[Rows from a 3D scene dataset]
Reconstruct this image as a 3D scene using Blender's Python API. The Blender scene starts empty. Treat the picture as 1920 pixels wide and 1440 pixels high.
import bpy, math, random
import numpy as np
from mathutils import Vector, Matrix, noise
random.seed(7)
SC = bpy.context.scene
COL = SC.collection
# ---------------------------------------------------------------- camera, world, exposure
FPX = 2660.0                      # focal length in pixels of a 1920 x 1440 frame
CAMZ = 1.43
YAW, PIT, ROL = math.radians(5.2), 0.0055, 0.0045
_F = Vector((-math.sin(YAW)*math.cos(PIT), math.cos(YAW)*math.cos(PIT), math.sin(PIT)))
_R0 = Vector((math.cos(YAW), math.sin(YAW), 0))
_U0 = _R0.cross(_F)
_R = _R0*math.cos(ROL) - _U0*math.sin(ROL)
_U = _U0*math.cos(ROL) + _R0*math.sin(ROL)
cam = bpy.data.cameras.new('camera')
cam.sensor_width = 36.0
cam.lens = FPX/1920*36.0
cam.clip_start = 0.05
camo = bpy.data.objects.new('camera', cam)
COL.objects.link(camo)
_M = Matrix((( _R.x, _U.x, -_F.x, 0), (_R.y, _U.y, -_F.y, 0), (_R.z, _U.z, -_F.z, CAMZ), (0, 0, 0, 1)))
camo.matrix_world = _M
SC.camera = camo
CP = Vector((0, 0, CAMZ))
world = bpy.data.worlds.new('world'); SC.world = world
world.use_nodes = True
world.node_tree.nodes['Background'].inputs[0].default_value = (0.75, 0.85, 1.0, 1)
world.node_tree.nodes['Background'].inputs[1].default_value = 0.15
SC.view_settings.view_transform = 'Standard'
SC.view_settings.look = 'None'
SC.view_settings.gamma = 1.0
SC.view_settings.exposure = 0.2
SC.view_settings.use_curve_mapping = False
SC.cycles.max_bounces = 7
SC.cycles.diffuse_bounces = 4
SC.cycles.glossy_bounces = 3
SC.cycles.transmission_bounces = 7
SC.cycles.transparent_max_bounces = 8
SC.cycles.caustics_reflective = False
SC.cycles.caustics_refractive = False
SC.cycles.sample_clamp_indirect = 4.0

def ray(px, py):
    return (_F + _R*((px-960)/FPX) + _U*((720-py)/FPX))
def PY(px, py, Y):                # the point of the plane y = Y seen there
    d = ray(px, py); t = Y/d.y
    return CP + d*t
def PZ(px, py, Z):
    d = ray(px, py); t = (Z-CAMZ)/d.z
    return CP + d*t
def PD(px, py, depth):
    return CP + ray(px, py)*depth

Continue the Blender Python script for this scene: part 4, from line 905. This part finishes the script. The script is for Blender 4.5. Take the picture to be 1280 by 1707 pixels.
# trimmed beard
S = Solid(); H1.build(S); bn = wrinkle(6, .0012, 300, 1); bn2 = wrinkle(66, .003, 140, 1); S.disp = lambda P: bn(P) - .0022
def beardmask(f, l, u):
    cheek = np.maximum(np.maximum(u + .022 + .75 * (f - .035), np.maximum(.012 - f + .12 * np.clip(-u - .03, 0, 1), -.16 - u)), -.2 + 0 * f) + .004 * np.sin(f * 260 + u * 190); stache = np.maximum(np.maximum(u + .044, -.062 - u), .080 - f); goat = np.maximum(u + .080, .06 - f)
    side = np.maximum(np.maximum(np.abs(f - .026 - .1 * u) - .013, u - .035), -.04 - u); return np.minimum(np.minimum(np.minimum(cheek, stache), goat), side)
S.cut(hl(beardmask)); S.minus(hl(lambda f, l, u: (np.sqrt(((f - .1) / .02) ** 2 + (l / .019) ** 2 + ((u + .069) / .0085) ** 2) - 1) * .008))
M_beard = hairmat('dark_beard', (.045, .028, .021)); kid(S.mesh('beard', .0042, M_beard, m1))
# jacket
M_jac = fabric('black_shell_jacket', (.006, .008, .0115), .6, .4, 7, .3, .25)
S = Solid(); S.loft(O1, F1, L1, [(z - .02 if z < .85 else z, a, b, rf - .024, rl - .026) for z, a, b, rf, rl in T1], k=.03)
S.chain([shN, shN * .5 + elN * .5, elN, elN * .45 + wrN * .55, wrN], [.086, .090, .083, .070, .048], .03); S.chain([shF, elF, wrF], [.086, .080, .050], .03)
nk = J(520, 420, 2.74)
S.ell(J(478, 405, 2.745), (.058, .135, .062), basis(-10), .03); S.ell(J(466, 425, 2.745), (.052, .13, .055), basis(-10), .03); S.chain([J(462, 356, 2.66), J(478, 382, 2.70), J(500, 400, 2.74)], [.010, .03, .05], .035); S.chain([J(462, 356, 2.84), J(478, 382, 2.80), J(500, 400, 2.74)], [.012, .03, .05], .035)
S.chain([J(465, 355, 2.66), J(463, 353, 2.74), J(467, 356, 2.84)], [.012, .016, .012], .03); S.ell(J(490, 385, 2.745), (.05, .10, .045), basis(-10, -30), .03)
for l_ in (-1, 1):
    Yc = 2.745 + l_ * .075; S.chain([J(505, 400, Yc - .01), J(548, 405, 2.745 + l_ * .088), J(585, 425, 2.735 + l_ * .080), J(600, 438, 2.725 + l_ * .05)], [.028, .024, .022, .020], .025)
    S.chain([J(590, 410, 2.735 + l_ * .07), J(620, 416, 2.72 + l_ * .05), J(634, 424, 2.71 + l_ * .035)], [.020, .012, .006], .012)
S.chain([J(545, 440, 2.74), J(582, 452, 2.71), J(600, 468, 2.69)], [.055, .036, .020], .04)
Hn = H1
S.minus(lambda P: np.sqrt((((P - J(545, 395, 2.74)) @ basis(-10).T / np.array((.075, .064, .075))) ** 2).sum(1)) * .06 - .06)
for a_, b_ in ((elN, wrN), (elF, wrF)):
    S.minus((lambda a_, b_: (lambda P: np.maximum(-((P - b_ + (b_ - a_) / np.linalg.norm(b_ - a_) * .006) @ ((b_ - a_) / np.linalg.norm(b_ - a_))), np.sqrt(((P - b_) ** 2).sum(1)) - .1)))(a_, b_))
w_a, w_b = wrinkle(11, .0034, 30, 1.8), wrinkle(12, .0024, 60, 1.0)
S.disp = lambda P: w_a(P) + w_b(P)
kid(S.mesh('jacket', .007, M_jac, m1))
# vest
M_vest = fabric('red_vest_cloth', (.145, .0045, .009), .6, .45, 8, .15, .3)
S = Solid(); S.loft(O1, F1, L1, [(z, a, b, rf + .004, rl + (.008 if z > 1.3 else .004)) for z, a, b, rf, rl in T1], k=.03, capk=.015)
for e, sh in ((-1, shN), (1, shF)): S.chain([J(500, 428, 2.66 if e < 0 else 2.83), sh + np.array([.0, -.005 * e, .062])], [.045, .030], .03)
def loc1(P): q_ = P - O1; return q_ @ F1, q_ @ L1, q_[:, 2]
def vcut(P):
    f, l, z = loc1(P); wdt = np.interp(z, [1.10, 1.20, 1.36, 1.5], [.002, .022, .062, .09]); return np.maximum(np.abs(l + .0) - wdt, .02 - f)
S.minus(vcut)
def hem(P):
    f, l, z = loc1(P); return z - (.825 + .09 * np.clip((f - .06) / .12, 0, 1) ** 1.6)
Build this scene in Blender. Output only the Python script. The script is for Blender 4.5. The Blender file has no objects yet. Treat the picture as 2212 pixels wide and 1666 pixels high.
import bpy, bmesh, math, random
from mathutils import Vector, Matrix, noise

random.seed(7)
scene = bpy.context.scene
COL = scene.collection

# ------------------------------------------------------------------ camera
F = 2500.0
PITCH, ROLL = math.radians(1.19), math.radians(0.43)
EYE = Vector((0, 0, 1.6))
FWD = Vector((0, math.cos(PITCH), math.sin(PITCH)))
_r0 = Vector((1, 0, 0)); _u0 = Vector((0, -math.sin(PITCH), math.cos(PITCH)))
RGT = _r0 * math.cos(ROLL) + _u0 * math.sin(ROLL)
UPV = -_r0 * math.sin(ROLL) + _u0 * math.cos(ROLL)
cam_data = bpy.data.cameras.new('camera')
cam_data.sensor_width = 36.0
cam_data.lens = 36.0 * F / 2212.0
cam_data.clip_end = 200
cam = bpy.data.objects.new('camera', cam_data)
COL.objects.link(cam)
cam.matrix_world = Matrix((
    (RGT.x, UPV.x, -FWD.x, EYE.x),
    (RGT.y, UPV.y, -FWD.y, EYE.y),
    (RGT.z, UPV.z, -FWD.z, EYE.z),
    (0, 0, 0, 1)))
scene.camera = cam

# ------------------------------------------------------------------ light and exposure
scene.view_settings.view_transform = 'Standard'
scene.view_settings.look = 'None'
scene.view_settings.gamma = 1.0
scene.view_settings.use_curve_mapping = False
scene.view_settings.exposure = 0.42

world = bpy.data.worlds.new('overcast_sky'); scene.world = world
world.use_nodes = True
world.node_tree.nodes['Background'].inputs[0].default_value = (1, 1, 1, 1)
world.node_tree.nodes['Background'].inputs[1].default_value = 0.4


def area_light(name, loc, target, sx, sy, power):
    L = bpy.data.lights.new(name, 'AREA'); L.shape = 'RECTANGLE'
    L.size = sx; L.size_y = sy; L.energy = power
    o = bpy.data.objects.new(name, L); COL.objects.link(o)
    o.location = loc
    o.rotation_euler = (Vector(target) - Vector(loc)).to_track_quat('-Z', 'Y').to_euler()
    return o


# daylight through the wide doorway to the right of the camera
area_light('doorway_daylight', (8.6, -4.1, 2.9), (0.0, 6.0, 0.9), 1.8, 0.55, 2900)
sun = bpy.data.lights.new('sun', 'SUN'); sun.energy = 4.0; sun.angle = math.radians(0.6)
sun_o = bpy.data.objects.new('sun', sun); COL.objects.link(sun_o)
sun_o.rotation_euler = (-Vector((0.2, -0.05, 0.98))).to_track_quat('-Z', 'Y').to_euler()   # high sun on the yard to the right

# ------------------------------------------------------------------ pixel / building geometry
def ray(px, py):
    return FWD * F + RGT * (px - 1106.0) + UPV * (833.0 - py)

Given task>
Taking the lines above, repeat exactly those from the line that contains "Build this scene" through the line that contains "COL = scene.collection", and both of those lines as well. Include nothing else.

Written response>
Build this scene in Blender. Output only the Python script. The script is for Blender 4.5. The Blender file has no objects yet. Treat the picture as 2212 pixels wide and 1666 pixels high.
import bpy, bmesh, math, random
from mathutils import Vector, Matrix, noise

random.seed(7)
scene = bpy.context.scene
COL = scene.collection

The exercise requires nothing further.